Round table members Fox Lake, Man., and Arviat were unable to attend.

This was the third such gathering for the panel, which has identified youth, transportation, energy, technology and health as its top priorities.

Brock Junkin, Kivalliq's regional director for the Department of Sustainable Development, says five committees have been working on priorities since January.

He says committee chairs will table resolutions this month aimed at improving their venues.

"This alliance shares co-operation, experience and knowledge," says Junkin. "In less than a year, the RRT will show itself to be quite productive."

The Baker meeting was co-chaired by Churchill Mayor Mike Spence and Whale Cove Mayor David Kritterdlik.

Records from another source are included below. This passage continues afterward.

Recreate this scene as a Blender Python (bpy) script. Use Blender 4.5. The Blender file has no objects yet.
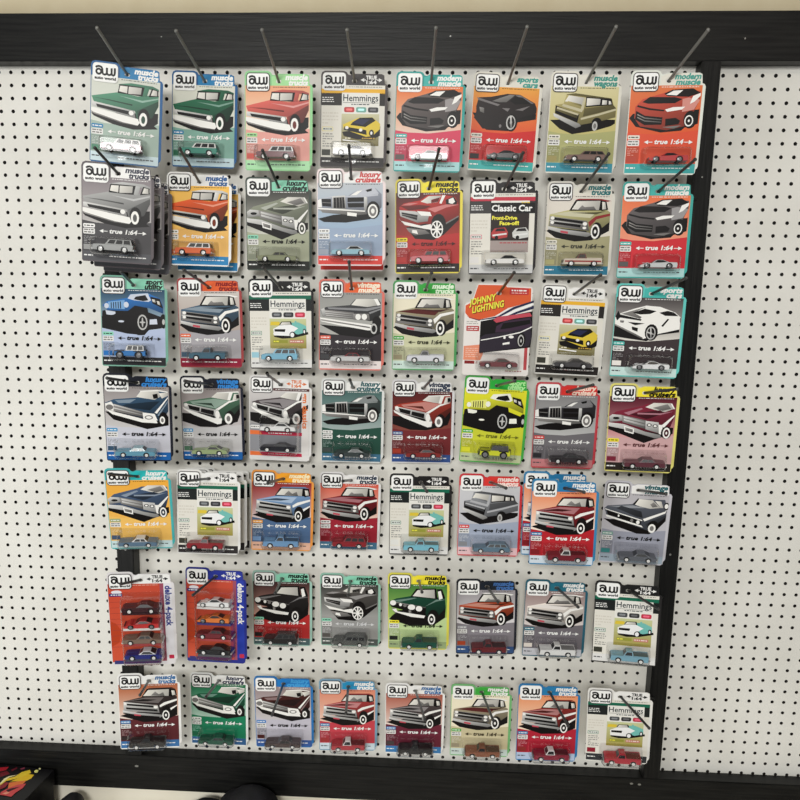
import bpy, bmesh, math, random
from mathutils import Vector, Matrix
from mathutils.geometry import tessellate_polygon

random.seed(7)
S = 0.0254            # everything is measured in inches, as the holes of the board are one inch apart
FLOOR = 96.0          # rows from the first hole row down to the floor
scene = bpy.context.scene
col = scene.collection

def W(x, drop, out):
    """column, drop below the first hole row, distance in front of the board -> world metres"""
    return Vector((x * S, -out * S, (FLOOR - drop) * S))

# ------------------------------------------------------------------ camera
cam_d = bpy.data.cameras.new('camera')
cam = bpy.data.objects.new('camera', cam_d)
col.objects.link(cam)
cam_d.sensor_width = 36.0
cam_d.lens = 36.0
cam_d.shift_x = 0.0301
cam_d.shift_y = 0.0634
cam_d.clip_start = 0.02
R = ((0.9983, -0.01534, 0.05629), (0.02515, 0.9837, -0.17807), (-0.05264, 0.17919, 0.98241))
def cb(v):            # (right, down, into the board) -> blender axes
    return Vector((v[0], v[2], -v[1]))
xa, ya, za = cb(R[0]), -cb(R[1]), -cb(R[2])
m = Matrix(((xa.x, ya.x, za.x), (xa.y, ya.y, za.y), (xa.z, ya.z, za.z))).to_4x4()
m.translation = W(33.829, 18.150, 67.70)
cam.matrix_world = m
scene.camera = cam

# ------------------------------------------------------------------ world, lights, exposure
world = bpy.data.worlds.new('room_light')
scene.world = world
world.use_nodes = True
bg = world.node_tree.nodes['Background']
bg.inputs[0].default_value = (1.0, 0.99, 0.97, 1)
bg.inputs[1].default_value = 0.24

def area(name, loc, target, sx, sy, power, colour):
    d = bpy.data.lights.new(name, 'AREA')
    d.shape = 'RECTANGLE'; d.size = sx; d.size_y = sy
    d.energy = power; d.color = colour
    o = bpy.data.objects.new(name, d)
    col.objects.link(o)
    o.location = loc
    o.rotation_euler = (Vector(target) - Vector(loc)).to_track_quat('-Z', 'Y').to_euler()
    return o
area('ceiling_tube_light', (0.30, -1.30, 2.95), (0.5, -0.3, 1.2), 1.25, 0.14, 2.6, (1.0, 0.95, 0.86))
area('ceiling_tube_light', (1.75, -1.50, 2.95), (1.4, -0.2, 1.2), 1.25, 0.14, 2.4, (1.0, 0.84, 0.66))  # unseen warm lamp, added to tint the right of the board
area('ceiling_panel_light', (0.42, -4.2, 2.9), (0.7, 0.0, 0.3), 1.3, 0.6, 106, (1.0, 0.995, 0.97))
area('low_left_fill', (-2.3, -3.1, 0.75), (0.8, 0.0, 0.5), 1.6, 1.5, 62, (0.985, 1.0, 0.995))  # added fill lamp, low on the left, lifts the left and lower board

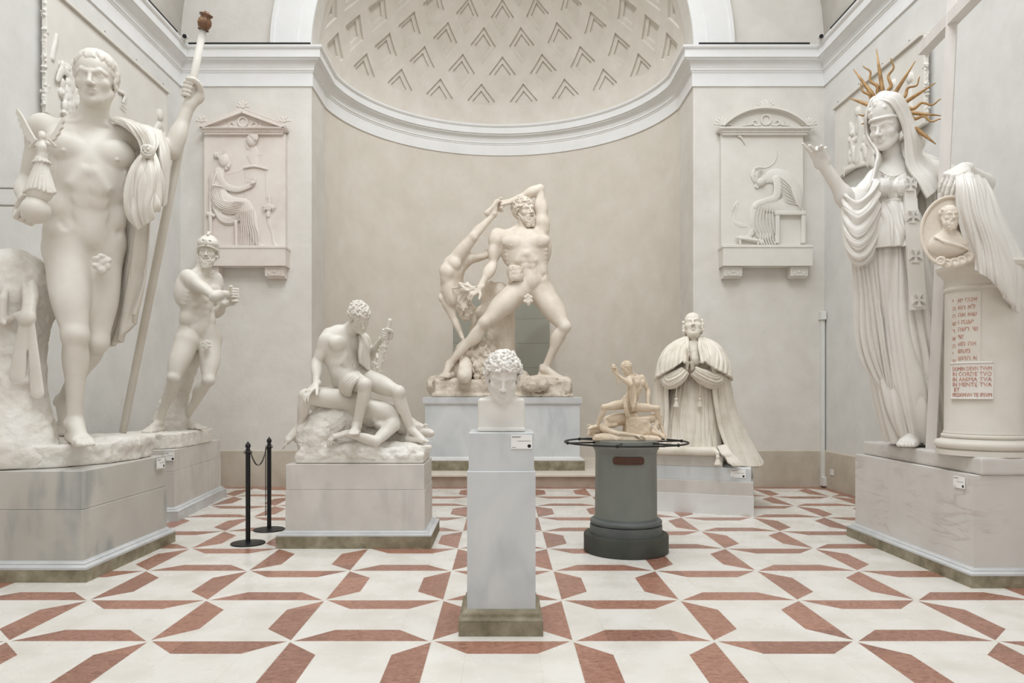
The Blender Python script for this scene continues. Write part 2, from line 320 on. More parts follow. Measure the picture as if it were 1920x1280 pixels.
def build_walls():
    T = 0.3
    tag(MB().box(-XW-T, -XW, Y0, YB+T, 0, ZC+0.1).build('wall_left', 'wall_side'), kind='structure')
    tag(MB().box(XW, XW+T, Y0, YB+T, 0, ZC+0.1).build('wall_right', 'wall_side'), kind='structure')
    tag(MB().box(-XW-T, XW+T, Y0-T, Y0, 0, 12.2).build('wall_rear', 'vault'), kind='structure')
    # end wall: two piers and the lunette with its arch opening, one slab with real thickness
    b = MB()
    for s in (-1, 1):
        x0, x1 = sorted((s*XR, s*(XW+T)))
        b.box(x0, x1, YB, YJ+0.25, 0, ZC)
    out = [(-XW-T, 0), (-XW-T, 12.4-ZC), (XW+T, 12.4-ZC), (XW+T, 0)]
    arch = [(-c*1, s) for c, s in arc_pts(XR, PI, 0, 48)][::-1]        # from right to left below
    arch = [(XR*math.cos(PI*i/48), XR*math.sin(PI*i/48)) for i in range(49)]
    poly = [(-XW-T, 0), (-XR, 0)]+arch[::-1][1:-1]+[(XR, 0), (XW+T, 0), (XW+T, 5.6), (-XW-T, 5.6)]
    b.prism(poly, (0, YB, ZC), (1, 0, 0), (0, 0, 1), (0, 0.4, 0))
    w = b.build('wall_back', 'wall'); tag(w, kind='structure')
    # curved niche wall
    a0 = math.acos(XR/RN); n = 64; V = []; F = []
    for i in range(n+1):
        a = a0+(PI-2*a0)*i/n
        for r in (RN, RN+0.3):
            for z in (0, ZC): V.append((r*math.cos(a), CN+r*math.sin(a), z))
    for i in range(n):
        k = 4*i; F += [(k, k+4, k+5, k+1), (k+2, k+3, k+7, k+6), (k+1, k+5, k+7, k+3)]
    w = mesh('wall_niche', V, F, 'niche', smooth=True, sharp=40); tag(w, kind='structure')
    # dado band along end wall, niche and side walls
    path = [(-XW, Y0+0.02, 1, 0), (-XW, YB, 1, -1), (-XR, YB, 1, -1), (-XR, YJ, 1, 0)]
    prof = [(0, 0), (0.022, 0), (0.022, 0.555), (0.0, 0.578)]
    V, F = sweep(prof, path); V2, F2 = sweep(prof, [(-x, y, -nx, ny) for x, y, nx, ny in path])
    d = MB().add(V, F).add(V2, F2).build('baseboard_back', 'dado'); tag(d, kind='structure')
    # grey infill of an old doorway in the niche, following the curve
    V = []; F = []; n = 24; half = 0.345
    for i in range(n+1):
        a = PI/2-half*0.92+half*1.88*i/n
        for r in (RN+0.01, RN-0.035):
            for z in (0.2, 3.62): V.append((r*math.cos(a), CN+r*math.sin(a), z))
    for i in range(n):
        k = 4*i; F += [(k+2, k+6, k+7, k+3), (k+1, k+3, k+7, k+5), (k, k+4, k+6, k+2)]
    F += [(0, 2, 3, 1), (4*n, 4*n+1, 4*n+3, 4*n+2)]
    m, N, L, P = new_mat('grey_infill_blocks')
    tc = N.new('ShaderNodeTexCoord'); mp = N.new('ShaderNodeMapping'); mp.inputs['Rotation'].default_value = (PI/2, 0, 0); L.new(tc.outputs['Object'], mp.inputs[0])
    bt = N.new('ShaderNodeTexBrick'); bt.inputs['Scale'].default_value = 1; bt.inputs['Brick Width'].default_value = 40.0; bt.inputs['Row Height'].default_value = 0.49
    bt.inputs['Mortar Size'].default_value = 0.006; bt.offset = 0
    bt.inputs['Color1'].default_value = (*srgb(152,153,142), 1); bt.inputs['Color2'].default_value = (*srgb(157,157,146), 1); bt.inputs['Mortar'].default_value = (*srgb(128,129,120), 1)
    L.new(mp.outputs[0], bt.inputs['Vector']); L.new(bt.outputs[0], P.inputs['Base Color']); P.inputs['Roughness'].default_value = 0.6
    w = mesh('door_1', V, F, m, smooth=False); tag(w, kind='structure')
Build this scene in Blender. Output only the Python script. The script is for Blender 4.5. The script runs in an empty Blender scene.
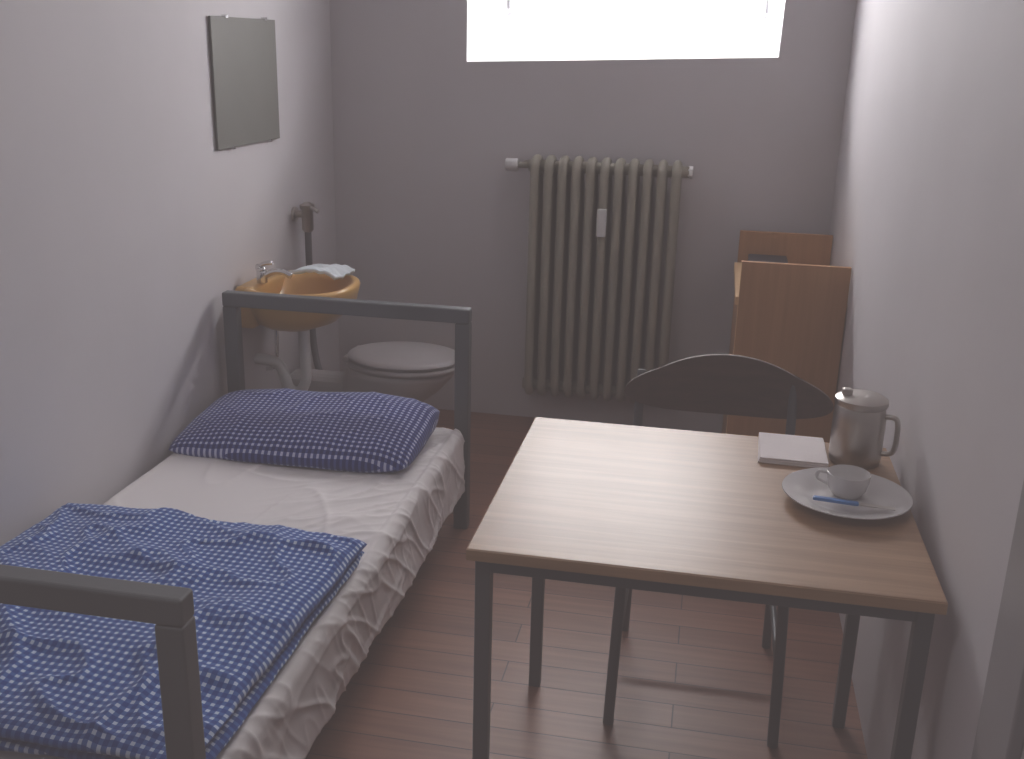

Chairing the five committees are Junkin (technology), Rankin Inlet's Ray Mercer (transportation), Churchill's Brenda Lavign (health), Winnipeg's Erik Nielsen (youth) and Stonewall, Man.'s Ross Thompson (Energy).

The round table will lobby provincial, territorial and federal governments to move ahead quickly with energy and transportation projects between Manitoba and Nunavut.

It is also expected to start lobbying for high-speed Internet technologies for isolated Northern communities.

Kritterdlik says the unified approach will give the communities a louder voice when lobbying governments.

"Mayors and community leaders need to get together like this and look beyond our own communities to table regional priorities," says Kritterdlik.

"We have found, by experience, that for a community to go it alone in lobbying governments and other agencies is frustrating and inefficient." The next round table meeting will be held in Gillam in February 2003.